En el trayecto que va desde la estación Palermo a Bulnes, fui testigo de una demostración de transformación digna de renombre.
¿Conocen esa clase de mujeres que se sienten en un grupo intermedio entre las “lindas” y las “feas”? Son aquellas que creen que, si no están perfectamente maquilladas y arregladas, nadie las miraría. Son fáciles de reconocer porque están constantemente arreglándose un mechón, retocándose los labios o arreglándose la arruga de la camisa.
En fin, me paré frente a una de ellas en el subte. Tendría unos 20 años y pertenecía a esa clase de mujeres sólo porque ella lo debía sentir de esa forma porque, en realidad, a “cara lavada” se la veía bastante linda.
Entre Palermo y Plaza Italia hizo una demostración de coraje y pulso al usar un lápiz de punta contra cada uno de sus ojos.

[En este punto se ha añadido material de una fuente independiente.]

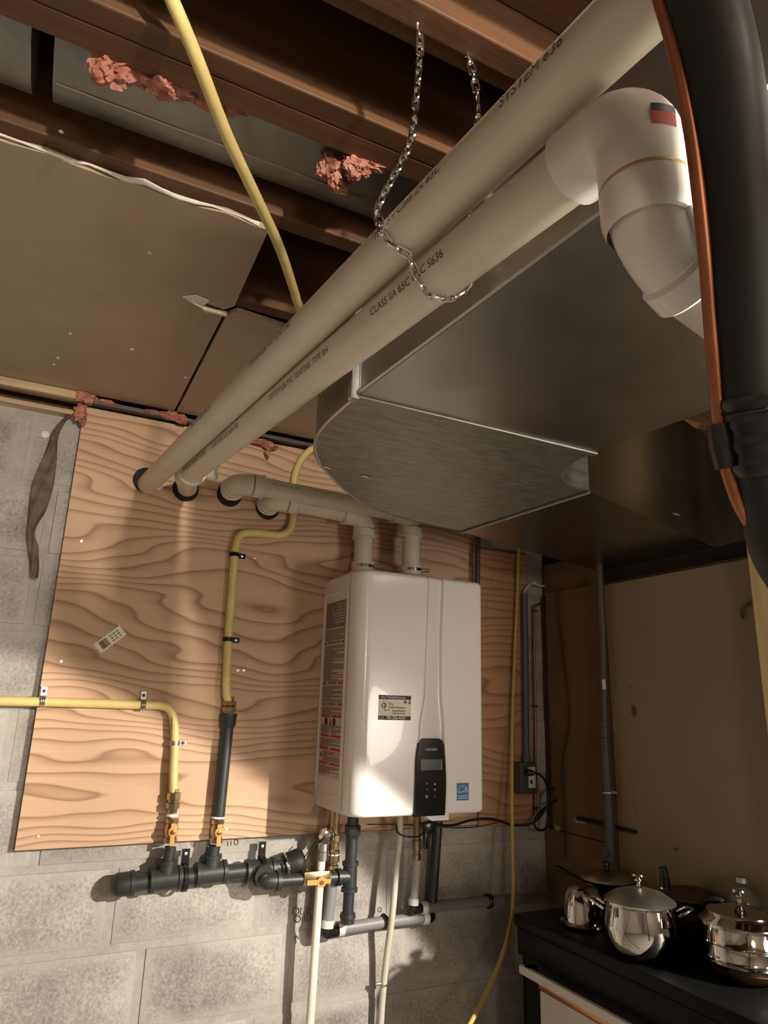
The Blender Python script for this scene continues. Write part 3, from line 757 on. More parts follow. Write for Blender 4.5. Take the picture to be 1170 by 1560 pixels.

El movimiento del subte pronosticaba un desenlace doloroso pero completó la operación con una destreza singular.
Antes de llegar a Scalabrini Ortiz ya había retocado sus pestañas con un arma similar a un puercoespín pero pequeña al tiempo que, cual mago de feria, hacía malabares sosteniendo un tubo negro, un espejo y una caja de pinturas con la otra mano.
En el último tramo agregó rubor, sombra, y otras cosas para mí desconocidas. De este modo, la señorita, que captaba miradas masculinas en Palermo, se había convertido en un Picasso que atraía las miradas de viejos críticos de arte en la estación Bulnes.